著:シュタイン・ミッツアー と ヨースト・オリーマンズ(編訳:Tarao Goo)

 当記事
は、2015年5月21日に本国版「Oryx」(英語)に投稿された記事翻訳したものです。意訳などにより、僅かに本来のものと意味や言い回しを変更した箇所があります。

 各国にとって、シリア内戦は過酷な戦闘環境で最新兵器をテストする絶好の機会となりました。この内戦ではアサルトライフルからレーザー誘導爆弾、さらにはドローンまでが戦闘デビューを果たしており、現代の兵器に大きな影響を及ぼしています。
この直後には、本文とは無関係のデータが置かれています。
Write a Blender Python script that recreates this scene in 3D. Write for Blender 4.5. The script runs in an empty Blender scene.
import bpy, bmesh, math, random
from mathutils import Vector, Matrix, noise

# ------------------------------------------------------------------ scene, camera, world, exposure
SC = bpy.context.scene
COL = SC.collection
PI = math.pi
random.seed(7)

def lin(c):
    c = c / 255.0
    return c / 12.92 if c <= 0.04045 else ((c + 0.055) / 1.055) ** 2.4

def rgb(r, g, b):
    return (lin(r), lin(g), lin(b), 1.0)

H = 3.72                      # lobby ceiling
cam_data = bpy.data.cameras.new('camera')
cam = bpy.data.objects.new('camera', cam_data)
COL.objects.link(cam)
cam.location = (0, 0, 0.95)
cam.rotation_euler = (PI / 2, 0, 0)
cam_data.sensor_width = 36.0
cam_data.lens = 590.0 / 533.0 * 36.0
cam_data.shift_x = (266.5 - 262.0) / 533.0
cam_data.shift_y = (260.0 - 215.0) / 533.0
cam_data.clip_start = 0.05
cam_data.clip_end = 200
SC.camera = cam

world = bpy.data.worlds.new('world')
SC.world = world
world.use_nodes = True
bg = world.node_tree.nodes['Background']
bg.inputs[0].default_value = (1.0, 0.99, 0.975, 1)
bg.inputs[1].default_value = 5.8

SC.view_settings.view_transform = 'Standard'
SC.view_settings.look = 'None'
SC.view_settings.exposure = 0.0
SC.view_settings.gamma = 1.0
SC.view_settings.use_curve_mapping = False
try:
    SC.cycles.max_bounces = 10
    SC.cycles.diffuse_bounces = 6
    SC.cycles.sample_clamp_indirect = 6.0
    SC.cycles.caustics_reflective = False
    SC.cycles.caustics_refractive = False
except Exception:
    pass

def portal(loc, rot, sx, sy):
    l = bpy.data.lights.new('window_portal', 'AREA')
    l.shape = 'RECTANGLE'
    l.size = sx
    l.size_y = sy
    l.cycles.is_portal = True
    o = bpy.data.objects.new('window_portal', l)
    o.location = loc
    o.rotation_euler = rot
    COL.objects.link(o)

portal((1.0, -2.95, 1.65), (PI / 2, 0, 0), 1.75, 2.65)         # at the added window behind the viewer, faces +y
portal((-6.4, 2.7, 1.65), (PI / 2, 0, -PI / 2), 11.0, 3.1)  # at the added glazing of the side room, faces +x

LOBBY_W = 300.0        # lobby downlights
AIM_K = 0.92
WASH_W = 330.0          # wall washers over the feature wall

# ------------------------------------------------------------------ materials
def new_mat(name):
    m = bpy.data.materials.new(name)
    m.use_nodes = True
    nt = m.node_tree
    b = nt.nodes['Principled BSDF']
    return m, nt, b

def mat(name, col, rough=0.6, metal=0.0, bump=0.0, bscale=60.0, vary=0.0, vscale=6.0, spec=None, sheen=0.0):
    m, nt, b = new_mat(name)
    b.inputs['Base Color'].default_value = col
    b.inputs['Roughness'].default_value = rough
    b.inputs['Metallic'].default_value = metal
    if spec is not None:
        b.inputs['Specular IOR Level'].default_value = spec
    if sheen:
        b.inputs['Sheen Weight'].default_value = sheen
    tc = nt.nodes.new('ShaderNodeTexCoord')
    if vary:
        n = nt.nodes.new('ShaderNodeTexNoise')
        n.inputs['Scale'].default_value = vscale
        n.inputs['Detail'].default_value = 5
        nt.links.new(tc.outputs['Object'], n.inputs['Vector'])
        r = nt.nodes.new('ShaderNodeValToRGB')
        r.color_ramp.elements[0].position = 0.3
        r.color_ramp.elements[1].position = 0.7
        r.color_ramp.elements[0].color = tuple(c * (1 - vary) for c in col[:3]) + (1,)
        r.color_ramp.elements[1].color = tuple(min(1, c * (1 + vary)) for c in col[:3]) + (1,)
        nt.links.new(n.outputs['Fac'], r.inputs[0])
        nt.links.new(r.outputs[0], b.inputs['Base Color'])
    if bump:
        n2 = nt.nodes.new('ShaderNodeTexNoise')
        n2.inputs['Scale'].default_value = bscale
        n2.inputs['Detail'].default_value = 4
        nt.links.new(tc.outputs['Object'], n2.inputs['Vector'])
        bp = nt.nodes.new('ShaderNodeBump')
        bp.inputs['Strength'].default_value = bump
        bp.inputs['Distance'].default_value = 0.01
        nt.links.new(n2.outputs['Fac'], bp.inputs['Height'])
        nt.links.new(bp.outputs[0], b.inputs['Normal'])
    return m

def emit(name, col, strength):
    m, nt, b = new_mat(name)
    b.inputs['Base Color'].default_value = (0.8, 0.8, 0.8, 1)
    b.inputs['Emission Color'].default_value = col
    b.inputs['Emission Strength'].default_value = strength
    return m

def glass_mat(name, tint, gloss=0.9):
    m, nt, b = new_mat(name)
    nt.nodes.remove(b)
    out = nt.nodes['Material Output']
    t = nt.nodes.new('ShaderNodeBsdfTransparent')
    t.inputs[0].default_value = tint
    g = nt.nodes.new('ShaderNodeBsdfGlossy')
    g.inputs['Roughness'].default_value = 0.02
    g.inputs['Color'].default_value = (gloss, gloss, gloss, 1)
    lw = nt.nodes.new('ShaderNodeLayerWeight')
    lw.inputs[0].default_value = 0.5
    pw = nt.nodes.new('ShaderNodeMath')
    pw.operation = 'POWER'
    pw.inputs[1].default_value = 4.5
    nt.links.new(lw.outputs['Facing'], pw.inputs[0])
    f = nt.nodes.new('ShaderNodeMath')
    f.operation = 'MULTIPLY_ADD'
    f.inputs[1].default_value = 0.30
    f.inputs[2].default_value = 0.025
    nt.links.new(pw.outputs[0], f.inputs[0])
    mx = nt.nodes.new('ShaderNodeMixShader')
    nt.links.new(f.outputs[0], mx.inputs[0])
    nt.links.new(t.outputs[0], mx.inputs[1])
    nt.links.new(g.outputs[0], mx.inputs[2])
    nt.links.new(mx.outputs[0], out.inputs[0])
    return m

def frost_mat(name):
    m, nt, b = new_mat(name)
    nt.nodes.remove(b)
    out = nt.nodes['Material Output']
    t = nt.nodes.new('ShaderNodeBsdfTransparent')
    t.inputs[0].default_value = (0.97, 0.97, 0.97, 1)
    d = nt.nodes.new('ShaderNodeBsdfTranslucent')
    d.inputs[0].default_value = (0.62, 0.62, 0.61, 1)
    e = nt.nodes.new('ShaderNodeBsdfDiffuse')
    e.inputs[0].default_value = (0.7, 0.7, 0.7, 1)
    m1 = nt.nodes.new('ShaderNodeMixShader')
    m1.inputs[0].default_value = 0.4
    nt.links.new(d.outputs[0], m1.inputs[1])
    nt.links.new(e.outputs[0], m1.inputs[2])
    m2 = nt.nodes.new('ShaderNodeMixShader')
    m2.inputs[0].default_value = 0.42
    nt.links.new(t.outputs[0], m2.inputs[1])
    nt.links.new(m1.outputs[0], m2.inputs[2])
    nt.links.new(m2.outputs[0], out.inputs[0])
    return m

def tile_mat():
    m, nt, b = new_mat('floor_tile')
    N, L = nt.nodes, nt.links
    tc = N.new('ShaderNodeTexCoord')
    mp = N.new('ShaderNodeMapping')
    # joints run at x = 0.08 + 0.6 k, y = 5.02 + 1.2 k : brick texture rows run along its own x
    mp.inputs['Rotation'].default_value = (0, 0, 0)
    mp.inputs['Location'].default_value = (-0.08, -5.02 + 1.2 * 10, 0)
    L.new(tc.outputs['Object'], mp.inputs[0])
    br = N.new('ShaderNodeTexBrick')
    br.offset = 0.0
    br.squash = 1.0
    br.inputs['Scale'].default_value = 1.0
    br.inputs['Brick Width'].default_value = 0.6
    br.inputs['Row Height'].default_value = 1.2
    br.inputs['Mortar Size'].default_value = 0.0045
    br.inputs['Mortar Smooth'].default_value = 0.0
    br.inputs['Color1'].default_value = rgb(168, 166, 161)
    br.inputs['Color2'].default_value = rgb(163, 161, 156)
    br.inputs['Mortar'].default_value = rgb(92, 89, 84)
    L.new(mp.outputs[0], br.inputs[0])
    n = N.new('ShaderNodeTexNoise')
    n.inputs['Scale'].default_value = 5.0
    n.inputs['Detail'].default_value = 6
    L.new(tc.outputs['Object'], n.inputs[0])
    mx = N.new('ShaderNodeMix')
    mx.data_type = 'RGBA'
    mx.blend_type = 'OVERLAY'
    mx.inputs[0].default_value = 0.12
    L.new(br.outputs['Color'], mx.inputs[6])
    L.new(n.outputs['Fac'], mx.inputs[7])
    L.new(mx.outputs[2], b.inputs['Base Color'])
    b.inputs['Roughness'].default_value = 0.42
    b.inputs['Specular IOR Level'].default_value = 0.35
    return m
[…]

 その一方で、かつては永眠の地にたどり着いたと思われた武器が現世に舞い戻って再び戦いに投入される事例も確認されています。こういった兵器の一つがドイツの「leFH 18M」10.5cm 軽榴弾砲です。この火砲はすでに内戦初期の時点で少しだけ姿を現しましたが、今ではイドリブ県の南にあるアリハ近郊で政権側部隊の陣地を攻撃する「アフラール・アル・シャーム」によって再び使用されています。

 この旧式兵器は「leFH 18」の初期型を改良したものであり、第二次世界大戦中は主に東部戦線で使用されましたが、終戦後はチェコスロバキアからシリアにも輸出されました。 
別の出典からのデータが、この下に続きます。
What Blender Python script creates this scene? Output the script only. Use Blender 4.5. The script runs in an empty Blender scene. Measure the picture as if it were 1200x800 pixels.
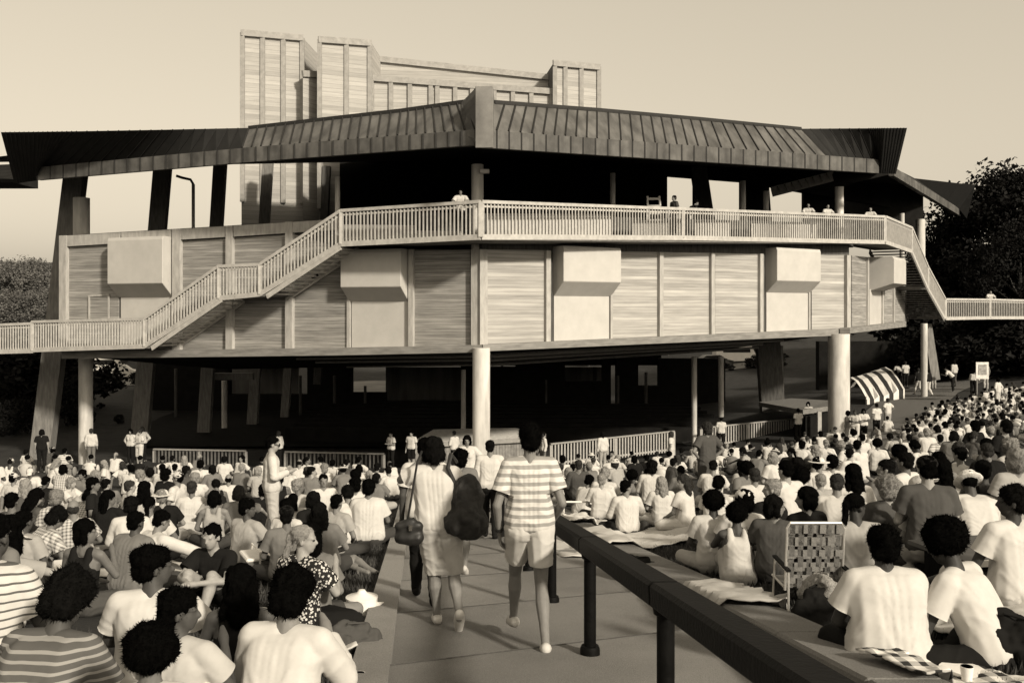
import bpy, bmesh, math, random
import numpy as np
from mathutils import Vector, Matrix, noise, Euler
random.seed(7)
R = math.radians
SC = bpy.context.scene
COL = SC.collection

# ------------------------------------------------------------------ camera, sky, sun, exposure
F = 1100.0                      # focal length in photograph pixels (1200 wide)
cam = bpy.data.cameras.new('camera'); camo = bpy.data.objects.new('camera', cam); COL.objects.link(camo)
cam.sensor_width = 36; cam.lens = 36 * F / 1200; cam.shift_y = -40 / 1200
cam.clip_start = 0.05; cam.clip_end = 3000
camo.location = (0, 0, 0); camo.rotation_euler = (R(90), 0, 0)
SC.camera = camo
SUN_DIR = Vector((0.60, -0.80, 0)).normalized(); SUN_EL = 27.0
w = bpy.data.worlds.new('World'); SC.world = w; w.use_nodes = True
nt = w.node_tree; nt.nodes.clear()
sky = nt.nodes.new('ShaderNodeTexSky'); sky.sky_type = 'NISHITA'; sky.sun_disc = False
sky.sun_elevation = R(SUN_EL); sky.sun_rotation = math.atan2(SUN_DIR.x, SUN_DIR.y)
sky.dust_density = 4.0; sky.air_density = 1.0; sky.ozone_density = 1.0
bw = nt.nodes.new('ShaderNodeRGBToBW'); mixn = nt.nodes.new('ShaderNodeMix'); mixn.data_type = 'RGBA'; mixn.blend_type = 'MULTIPLY'
mixn.inputs[0].default_value = 1.0; mixn.inputs[7].default_value = (1.0, 0.88, 0.685, 1)
bg = nt.nodes.new('ShaderNodeBackground'); out = nt.nodes.new('ShaderNodeOutputWorld'); bg.inputs[1].default_value = 0.15
pw = nt.nodes.new('ShaderNodeMath'); pw.operation = 'POWER'; pw.inputs[1].default_value = .5          # evening haze evens the sky out
ml = nt.nodes.new('ShaderNodeMath'); ml.operation = 'MULTIPLY'; ml.inputs[1].default_value = 1.62
nt.links.new(sky.outputs[0], bw.inputs[0]); nt.links.new(bw.outputs[0], pw.inputs[0]); nt.links.new(pw.outputs[0], ml.inputs[0]); nt.links.new(ml.outputs[0], mixn.inputs[6])
nt.links.new(mixn.outputs[2], bg.inputs[0]); nt.links.new(bg.outputs[0], out.inputs[0])
sl = bpy.data.lights.new('sun', 'SUN'); sl.energy = 2.9; sl.angle = R(4.5); sl.color = (1.0, 0.91, 0.76)
so = bpy.data.objects.new('sun', sl); COL.objects.link(so)
sdir = Vector((SUN_DIR.x * math.cos(R(SUN_EL)), SUN_DIR.y * math.cos(R(SUN_EL)), math.sin(R(SUN_EL))))
so.rotation_euler = sdir.to_track_quat('Z', 'Y').to_euler()
vs = SC.view_settings; vs.view_transform = 'Standard'; vs.look = 'None'; vs.exposure = 0.83; vs.gamma = 1.0
SC.cycles.max_bounces = 5; SC.cycles.diffuse_bounces = 3; SC.cycles.transparent_max_bounces = 4

# ------------------------------------------------------------------ helpers
def lerp(a, b, t): return a + (b - a) * t
def P(px, py, d):
    return Vector(((px - 600) / F * d, d, (360 - py) / F * d))
def proj(v):
    return 600 + F * v[0] / v[1], 360 - F * v[2] / v[1]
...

 シリアに渡った他のドイツ製兵器には、「PaK 40」7.5cm対戦車砲、III号突撃砲とIV号駆逐戦車、「フンメル」15cm自走榴弾砲、IV号戦車、そして大量の「StG-44」突撃銃が含まれています。


 実際のところ、10.5cm砲はシリア内戦に投入された最初のナチス・ドイツ製の武器ではありません。最初は2012年8月にアレッポで「タウヒード旅団」によって鹵獲された約5000丁の「StG-44」突撃銃と弾薬であり、その少数が使用され、果てにはリモートウェポンステーションに組み込まれた個体すら存在したほどです。[1]
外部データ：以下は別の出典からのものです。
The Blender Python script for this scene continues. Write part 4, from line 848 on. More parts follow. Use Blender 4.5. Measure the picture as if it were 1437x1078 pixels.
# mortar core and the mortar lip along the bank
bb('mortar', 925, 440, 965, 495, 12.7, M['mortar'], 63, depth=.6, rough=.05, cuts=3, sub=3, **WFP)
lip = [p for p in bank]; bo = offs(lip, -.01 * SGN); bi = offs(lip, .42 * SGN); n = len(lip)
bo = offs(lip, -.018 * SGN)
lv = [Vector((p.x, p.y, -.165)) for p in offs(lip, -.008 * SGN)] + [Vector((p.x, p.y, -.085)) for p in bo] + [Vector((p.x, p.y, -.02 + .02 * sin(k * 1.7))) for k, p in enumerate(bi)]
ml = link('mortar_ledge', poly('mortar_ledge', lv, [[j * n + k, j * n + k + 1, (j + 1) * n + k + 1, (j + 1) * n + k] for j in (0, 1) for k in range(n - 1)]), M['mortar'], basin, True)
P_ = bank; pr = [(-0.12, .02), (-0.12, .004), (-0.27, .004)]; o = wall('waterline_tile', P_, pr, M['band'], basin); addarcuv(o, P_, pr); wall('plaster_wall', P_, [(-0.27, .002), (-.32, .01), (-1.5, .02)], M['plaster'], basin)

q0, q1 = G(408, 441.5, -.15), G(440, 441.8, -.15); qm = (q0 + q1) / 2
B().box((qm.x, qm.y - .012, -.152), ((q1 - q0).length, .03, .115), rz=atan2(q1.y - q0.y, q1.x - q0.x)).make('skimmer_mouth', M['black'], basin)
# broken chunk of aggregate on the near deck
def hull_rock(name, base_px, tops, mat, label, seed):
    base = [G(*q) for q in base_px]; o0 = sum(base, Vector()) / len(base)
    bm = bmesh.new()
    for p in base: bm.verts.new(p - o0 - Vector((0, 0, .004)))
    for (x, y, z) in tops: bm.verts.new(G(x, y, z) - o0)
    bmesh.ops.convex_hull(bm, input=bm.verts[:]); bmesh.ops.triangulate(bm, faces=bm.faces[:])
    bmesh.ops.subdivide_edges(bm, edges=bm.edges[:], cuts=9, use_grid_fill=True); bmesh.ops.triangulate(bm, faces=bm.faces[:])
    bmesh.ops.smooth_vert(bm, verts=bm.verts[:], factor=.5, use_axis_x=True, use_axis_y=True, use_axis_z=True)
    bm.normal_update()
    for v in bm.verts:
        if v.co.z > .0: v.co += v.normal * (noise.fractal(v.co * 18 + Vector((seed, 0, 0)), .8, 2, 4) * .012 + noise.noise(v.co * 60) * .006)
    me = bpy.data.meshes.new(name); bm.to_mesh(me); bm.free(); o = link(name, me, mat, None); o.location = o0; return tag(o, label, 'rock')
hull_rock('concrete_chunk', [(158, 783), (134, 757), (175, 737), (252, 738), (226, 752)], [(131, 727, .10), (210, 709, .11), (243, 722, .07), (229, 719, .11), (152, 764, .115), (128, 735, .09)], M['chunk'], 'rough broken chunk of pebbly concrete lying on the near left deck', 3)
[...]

 最近のシリアとイラクで使用されている(あらゆる起源に由来する)非常に多種多様な種類の兵器は、2000年代以降の武器と同時に用いる各勢力によってシリア内戦を史上最も多様な国際紛争に変化させています。

 今回の事例は、切迫した状況で弾薬が希少な場合には一発一発の弾丸でも重要な存在となる事実を示す典型的な例と言えるでしょう。